> _Material provided_:
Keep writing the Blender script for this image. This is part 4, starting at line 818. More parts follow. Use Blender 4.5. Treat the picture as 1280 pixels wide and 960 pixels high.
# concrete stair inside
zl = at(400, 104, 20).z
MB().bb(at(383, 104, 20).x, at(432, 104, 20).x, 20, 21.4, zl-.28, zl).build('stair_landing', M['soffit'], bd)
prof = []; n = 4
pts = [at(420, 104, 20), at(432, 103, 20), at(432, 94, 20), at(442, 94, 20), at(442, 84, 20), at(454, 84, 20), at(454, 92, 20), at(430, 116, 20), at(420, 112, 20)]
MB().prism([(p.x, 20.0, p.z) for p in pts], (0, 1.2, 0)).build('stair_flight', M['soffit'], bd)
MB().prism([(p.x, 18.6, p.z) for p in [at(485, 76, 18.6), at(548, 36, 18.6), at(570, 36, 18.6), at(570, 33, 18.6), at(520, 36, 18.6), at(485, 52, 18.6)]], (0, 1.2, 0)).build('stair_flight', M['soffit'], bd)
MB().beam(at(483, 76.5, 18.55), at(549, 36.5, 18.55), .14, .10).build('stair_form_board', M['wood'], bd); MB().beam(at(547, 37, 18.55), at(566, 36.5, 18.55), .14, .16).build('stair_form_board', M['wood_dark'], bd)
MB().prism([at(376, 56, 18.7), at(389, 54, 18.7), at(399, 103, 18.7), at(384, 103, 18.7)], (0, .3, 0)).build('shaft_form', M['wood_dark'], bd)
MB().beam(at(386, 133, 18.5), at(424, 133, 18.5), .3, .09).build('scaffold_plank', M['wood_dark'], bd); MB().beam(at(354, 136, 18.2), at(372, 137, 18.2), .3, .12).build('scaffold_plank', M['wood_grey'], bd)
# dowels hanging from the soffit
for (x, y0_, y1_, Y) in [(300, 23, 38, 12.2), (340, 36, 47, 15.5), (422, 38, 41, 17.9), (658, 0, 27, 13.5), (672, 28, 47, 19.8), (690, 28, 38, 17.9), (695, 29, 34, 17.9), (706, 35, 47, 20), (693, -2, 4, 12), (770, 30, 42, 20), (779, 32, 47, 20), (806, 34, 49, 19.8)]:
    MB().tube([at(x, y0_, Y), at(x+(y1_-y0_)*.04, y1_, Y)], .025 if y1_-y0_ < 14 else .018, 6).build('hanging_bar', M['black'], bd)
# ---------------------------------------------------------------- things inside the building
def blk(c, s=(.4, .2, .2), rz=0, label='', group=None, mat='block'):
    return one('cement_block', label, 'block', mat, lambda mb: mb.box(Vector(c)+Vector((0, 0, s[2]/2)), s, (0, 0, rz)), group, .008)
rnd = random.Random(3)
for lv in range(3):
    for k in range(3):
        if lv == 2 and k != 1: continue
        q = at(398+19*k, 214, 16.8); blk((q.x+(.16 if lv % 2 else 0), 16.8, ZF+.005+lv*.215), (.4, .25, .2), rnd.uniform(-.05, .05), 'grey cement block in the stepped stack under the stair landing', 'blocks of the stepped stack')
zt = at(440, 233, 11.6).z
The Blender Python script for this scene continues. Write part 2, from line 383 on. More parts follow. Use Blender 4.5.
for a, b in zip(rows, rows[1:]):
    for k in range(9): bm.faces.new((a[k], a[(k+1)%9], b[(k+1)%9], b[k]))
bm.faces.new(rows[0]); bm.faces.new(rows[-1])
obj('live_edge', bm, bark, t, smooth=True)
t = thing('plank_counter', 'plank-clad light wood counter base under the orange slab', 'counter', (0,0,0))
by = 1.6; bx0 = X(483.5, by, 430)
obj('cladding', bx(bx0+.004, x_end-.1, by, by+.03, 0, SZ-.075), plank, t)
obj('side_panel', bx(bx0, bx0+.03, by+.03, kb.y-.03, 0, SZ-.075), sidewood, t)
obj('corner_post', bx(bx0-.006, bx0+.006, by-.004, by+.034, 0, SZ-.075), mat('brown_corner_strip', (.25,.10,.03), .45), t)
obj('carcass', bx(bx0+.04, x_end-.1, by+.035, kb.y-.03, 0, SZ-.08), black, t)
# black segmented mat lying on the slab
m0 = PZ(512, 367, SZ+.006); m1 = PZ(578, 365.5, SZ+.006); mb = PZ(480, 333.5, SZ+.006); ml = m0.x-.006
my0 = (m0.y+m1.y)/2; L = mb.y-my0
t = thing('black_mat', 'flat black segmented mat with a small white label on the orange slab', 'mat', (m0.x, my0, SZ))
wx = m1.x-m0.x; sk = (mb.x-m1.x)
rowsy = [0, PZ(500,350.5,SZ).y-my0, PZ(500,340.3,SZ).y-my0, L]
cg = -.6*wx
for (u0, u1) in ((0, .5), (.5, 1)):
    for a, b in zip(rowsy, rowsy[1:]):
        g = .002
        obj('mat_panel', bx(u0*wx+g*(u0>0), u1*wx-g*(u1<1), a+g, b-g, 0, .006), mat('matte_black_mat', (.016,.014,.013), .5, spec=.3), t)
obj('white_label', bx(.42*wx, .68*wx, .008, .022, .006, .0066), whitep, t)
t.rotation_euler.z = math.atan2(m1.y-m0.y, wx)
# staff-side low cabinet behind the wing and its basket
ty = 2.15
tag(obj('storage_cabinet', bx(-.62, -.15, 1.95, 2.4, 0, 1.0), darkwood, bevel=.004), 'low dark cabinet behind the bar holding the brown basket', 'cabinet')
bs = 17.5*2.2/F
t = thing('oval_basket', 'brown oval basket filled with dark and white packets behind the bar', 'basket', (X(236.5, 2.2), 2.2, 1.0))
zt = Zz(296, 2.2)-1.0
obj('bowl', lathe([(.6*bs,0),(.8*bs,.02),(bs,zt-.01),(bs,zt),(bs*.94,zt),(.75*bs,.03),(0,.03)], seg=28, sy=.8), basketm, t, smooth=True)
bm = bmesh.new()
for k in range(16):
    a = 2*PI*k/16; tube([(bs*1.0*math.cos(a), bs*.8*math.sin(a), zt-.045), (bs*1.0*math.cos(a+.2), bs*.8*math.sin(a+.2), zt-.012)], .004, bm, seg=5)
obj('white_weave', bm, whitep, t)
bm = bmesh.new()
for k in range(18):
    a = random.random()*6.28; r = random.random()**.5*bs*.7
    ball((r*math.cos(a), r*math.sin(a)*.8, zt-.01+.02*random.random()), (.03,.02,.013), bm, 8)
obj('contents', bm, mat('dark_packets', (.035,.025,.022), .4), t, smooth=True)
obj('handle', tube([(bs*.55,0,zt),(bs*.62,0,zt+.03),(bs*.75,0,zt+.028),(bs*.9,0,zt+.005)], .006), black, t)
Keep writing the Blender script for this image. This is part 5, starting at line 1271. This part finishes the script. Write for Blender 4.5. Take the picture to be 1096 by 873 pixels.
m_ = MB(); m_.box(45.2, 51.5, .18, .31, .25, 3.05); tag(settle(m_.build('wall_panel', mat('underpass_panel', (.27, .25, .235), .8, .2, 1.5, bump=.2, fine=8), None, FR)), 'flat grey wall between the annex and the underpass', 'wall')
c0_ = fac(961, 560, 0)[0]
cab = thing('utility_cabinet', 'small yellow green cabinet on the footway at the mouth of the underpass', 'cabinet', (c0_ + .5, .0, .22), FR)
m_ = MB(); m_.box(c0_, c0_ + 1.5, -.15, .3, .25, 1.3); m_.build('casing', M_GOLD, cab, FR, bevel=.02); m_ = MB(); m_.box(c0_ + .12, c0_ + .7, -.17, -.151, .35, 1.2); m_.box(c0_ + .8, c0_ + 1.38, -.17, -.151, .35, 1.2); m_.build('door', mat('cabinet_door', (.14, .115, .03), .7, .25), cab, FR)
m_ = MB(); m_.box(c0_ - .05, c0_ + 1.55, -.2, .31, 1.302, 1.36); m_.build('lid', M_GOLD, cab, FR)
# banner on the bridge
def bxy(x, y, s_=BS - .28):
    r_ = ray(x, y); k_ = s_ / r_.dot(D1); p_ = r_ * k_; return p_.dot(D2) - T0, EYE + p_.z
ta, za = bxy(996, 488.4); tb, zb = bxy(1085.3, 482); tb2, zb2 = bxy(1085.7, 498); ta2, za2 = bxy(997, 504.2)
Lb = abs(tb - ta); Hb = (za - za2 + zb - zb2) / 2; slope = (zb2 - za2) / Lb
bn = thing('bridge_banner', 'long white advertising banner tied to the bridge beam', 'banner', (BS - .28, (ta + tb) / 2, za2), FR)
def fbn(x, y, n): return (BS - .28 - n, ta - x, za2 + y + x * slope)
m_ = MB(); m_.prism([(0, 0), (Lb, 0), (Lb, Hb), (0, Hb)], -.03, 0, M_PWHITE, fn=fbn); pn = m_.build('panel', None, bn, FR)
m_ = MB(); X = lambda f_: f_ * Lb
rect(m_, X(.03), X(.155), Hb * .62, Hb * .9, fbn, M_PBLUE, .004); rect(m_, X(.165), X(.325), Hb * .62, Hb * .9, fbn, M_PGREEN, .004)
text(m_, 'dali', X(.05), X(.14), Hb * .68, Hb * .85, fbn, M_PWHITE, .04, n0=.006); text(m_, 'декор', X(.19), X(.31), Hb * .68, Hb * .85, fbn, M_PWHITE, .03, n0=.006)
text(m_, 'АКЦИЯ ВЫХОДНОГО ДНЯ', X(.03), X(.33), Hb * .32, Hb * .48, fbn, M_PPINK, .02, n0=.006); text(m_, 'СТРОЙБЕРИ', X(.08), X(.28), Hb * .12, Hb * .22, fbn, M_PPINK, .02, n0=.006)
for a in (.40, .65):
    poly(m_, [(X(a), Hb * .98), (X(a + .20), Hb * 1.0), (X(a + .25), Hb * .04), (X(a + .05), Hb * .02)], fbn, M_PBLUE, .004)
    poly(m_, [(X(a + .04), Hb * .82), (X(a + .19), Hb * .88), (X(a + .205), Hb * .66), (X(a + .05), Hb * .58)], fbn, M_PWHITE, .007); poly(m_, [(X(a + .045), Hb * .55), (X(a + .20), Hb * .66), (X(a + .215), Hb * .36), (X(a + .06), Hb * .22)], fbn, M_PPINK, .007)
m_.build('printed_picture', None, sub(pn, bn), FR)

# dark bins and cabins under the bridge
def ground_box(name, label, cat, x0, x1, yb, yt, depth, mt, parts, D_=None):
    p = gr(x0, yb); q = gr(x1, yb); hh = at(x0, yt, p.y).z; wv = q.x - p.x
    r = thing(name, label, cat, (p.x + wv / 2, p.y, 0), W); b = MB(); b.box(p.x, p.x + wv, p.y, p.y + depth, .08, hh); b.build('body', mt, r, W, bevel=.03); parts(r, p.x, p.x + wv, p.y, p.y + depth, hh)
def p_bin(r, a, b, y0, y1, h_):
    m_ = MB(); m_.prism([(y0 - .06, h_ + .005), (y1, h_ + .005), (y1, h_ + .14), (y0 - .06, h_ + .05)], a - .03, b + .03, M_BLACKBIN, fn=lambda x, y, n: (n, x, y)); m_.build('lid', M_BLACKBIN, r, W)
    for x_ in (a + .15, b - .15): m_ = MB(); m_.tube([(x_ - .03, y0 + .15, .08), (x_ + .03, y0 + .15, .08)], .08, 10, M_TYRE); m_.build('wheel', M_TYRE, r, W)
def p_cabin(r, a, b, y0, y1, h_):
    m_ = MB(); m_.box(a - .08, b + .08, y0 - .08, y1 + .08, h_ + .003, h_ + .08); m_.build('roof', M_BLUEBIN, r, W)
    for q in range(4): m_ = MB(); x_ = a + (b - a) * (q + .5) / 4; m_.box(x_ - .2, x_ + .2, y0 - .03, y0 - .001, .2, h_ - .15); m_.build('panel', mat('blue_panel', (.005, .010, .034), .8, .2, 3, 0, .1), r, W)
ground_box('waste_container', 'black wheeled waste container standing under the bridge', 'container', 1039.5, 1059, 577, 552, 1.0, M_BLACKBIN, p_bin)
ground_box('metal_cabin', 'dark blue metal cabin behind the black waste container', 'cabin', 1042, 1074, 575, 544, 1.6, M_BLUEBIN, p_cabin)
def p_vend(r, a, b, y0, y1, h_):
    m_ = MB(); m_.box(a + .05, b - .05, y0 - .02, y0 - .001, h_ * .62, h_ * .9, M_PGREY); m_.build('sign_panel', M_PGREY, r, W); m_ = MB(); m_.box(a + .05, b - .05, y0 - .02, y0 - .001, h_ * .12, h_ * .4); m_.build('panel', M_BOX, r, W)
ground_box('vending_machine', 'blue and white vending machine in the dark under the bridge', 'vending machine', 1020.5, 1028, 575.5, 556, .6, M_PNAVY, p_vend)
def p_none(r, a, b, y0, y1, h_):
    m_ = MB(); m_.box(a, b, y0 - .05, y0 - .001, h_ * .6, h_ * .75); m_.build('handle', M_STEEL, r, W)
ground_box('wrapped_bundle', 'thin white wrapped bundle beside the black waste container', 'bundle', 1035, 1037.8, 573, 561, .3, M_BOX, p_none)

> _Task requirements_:
Pull every line containing "Write" from the data.

> _Completed exercise_:
The Blender Python script for this scene continues. Write part 2, from line 383 on. More parts follow. Use Blender 4.5.
Keep writing the Blender script for this image. This is part 5, starting at line 1271. This part finishes the script. Write for Blender 4.5. Take the picture to be 1096 by 873 pixels.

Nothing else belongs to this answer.